> _What you need to do_
Take every line from the listing below that contains "picture".

> _Data segment_
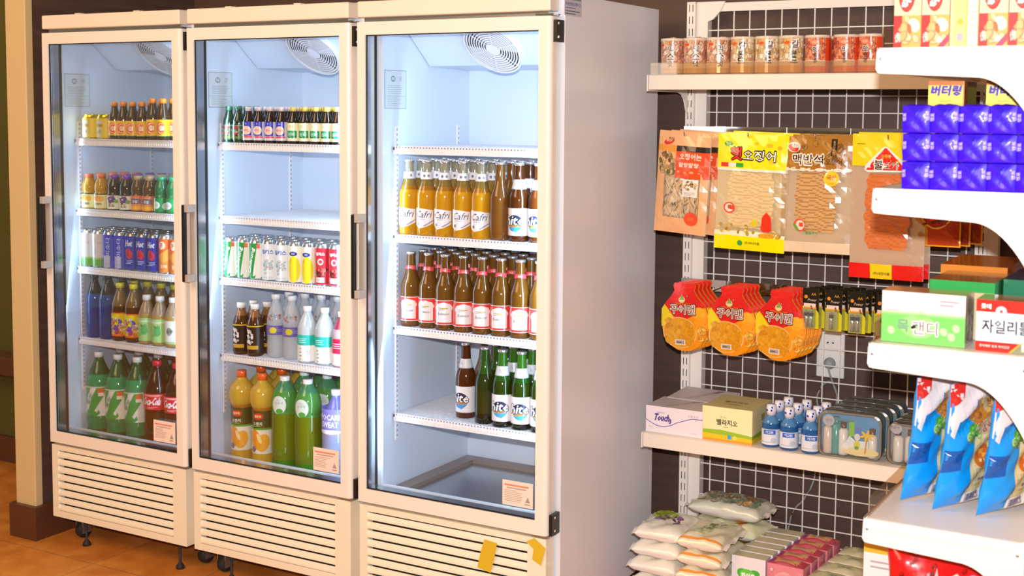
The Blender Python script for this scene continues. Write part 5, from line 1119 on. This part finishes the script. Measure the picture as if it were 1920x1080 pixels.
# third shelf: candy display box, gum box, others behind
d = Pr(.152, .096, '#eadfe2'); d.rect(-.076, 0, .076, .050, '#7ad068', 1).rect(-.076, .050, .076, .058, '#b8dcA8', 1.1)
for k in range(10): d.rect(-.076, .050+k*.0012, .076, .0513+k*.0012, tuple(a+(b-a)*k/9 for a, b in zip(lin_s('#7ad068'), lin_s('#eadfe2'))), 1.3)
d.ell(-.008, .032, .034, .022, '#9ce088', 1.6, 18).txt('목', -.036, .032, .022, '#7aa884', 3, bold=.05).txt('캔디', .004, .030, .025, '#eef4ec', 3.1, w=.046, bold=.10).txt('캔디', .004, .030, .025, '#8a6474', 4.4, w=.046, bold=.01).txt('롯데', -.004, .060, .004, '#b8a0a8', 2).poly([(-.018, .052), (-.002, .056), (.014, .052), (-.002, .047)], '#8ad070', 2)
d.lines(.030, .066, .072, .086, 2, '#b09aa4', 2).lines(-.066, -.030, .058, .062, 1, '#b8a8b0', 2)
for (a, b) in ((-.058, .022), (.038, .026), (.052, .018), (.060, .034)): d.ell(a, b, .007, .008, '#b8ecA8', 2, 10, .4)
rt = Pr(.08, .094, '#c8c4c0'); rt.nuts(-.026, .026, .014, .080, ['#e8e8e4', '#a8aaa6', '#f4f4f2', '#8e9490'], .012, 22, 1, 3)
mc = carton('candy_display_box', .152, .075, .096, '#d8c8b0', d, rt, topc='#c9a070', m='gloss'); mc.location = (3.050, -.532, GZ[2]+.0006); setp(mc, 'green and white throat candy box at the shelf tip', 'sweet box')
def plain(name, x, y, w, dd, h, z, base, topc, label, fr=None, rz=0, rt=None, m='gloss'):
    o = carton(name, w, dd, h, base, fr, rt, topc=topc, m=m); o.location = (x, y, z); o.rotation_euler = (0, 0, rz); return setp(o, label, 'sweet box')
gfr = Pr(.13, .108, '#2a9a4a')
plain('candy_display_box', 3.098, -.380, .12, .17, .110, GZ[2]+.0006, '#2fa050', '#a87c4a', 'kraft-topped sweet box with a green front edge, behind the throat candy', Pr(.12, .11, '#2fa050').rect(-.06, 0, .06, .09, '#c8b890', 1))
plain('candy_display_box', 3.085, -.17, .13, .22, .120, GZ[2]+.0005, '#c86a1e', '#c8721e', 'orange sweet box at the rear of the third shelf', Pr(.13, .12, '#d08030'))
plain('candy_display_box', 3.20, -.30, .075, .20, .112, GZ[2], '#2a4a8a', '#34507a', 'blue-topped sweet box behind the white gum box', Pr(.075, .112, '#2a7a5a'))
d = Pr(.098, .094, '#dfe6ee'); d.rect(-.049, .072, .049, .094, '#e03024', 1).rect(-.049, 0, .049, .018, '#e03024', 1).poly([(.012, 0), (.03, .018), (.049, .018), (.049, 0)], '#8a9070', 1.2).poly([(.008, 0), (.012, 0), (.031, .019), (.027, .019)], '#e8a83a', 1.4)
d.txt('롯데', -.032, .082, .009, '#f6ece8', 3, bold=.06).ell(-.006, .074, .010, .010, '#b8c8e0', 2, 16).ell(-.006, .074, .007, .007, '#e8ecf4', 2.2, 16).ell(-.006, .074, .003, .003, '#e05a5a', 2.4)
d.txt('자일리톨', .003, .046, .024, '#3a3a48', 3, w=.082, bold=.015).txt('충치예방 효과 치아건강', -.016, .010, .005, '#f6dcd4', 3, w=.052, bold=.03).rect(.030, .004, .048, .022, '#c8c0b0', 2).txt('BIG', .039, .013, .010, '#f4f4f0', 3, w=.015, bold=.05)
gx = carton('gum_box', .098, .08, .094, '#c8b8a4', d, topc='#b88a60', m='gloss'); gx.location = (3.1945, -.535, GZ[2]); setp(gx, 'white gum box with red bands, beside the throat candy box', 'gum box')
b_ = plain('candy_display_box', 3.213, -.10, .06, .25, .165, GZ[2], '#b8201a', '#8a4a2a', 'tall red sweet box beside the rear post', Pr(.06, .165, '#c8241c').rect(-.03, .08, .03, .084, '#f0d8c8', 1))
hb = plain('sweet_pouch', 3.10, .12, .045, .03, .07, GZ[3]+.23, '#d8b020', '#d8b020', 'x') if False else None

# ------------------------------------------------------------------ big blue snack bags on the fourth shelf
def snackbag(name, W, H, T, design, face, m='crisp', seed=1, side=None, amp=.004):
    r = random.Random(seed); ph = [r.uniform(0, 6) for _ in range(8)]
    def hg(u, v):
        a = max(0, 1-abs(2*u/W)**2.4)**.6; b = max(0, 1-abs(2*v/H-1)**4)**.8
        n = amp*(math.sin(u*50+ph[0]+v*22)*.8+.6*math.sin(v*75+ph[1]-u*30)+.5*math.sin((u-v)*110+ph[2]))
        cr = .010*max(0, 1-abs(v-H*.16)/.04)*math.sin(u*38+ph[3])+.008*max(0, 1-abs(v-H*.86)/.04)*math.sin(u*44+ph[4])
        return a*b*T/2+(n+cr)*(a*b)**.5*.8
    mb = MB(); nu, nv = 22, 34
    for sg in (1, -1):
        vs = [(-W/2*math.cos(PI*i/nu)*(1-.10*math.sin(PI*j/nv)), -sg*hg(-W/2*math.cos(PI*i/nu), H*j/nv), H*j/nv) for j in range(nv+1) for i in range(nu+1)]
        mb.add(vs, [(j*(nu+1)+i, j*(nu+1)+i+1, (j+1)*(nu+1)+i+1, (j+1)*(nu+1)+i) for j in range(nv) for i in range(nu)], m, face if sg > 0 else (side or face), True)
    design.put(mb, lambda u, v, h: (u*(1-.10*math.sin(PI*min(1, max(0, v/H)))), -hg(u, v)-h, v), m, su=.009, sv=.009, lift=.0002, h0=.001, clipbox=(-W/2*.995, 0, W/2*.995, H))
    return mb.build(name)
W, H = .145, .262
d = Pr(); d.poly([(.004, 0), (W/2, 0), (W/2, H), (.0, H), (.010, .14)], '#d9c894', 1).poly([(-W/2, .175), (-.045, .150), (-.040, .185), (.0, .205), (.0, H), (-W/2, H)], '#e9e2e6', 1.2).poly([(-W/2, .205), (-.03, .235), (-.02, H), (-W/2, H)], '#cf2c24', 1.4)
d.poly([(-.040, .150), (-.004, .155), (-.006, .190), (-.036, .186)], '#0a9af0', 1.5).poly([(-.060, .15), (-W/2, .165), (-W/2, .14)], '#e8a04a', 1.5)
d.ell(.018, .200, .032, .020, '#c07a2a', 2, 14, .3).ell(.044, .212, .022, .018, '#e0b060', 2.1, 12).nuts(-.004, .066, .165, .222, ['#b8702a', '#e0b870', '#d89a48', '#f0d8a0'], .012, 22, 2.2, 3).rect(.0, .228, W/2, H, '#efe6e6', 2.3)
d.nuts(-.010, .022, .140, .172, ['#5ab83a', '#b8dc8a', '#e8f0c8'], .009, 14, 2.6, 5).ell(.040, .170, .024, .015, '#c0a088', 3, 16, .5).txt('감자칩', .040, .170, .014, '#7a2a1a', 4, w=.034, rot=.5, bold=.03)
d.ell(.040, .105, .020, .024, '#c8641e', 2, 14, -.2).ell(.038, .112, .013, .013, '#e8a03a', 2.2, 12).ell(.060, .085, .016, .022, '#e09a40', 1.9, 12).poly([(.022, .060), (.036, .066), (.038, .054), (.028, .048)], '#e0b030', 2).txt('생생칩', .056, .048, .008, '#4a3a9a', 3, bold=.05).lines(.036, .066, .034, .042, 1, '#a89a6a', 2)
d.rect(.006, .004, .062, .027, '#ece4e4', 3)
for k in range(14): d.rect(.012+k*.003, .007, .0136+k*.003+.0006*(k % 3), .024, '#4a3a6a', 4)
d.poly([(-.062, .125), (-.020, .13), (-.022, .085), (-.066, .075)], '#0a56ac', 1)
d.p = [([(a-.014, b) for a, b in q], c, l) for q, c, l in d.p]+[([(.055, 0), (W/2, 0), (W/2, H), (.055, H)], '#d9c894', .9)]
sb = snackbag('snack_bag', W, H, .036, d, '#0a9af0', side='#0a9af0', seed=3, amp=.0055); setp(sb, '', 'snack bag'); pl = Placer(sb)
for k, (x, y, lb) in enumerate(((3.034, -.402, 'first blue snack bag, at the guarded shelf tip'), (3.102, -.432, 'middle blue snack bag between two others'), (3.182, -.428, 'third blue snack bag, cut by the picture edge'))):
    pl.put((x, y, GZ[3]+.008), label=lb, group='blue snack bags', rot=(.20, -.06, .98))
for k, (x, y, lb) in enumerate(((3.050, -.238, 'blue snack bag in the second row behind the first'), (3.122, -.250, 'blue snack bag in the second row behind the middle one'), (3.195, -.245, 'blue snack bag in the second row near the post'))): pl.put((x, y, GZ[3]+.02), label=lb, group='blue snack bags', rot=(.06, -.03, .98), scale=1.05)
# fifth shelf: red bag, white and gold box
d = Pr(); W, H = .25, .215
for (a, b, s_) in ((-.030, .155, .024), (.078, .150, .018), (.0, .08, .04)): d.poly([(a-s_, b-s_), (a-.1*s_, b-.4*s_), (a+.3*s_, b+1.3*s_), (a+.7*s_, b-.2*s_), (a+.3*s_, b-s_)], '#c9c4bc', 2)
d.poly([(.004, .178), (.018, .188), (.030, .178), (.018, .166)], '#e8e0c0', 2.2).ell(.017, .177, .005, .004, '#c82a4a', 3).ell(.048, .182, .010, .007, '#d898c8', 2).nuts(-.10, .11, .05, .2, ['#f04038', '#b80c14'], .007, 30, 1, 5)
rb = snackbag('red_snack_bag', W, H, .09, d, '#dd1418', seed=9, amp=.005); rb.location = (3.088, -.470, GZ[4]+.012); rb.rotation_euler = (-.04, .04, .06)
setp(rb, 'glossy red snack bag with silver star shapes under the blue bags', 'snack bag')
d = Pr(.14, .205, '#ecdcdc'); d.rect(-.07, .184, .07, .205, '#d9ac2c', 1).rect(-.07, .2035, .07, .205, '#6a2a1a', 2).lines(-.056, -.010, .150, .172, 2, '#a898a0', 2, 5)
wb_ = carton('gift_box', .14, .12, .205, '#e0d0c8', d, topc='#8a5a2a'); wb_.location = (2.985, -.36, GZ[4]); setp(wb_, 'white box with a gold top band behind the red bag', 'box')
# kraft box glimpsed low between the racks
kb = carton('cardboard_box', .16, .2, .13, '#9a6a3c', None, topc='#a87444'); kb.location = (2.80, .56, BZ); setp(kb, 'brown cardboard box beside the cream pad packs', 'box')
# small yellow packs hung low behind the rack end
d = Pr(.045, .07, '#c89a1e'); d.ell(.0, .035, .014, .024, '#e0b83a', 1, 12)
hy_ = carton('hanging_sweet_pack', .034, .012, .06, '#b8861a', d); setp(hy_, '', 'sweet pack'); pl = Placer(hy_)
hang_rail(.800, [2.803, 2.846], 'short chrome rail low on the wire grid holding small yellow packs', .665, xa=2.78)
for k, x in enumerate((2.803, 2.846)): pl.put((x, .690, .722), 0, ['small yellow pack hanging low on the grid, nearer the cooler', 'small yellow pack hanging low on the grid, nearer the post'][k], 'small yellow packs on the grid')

> _Solution for this problem_
The Blender Python script for this scene continues. Write part 5, from line 1119 on. This part finishes the script. Measure the picture as if it were 1920x1080 pixels.
for k, (x, y, lb) in enumerate(((3.034, -.402, 'first blue snack bag, at the guarded shelf tip'), (3.102, -.432, 'middle blue snack bag between two others'), (3.182, -.428, 'third blue snack bag, cut by the picture edge'))):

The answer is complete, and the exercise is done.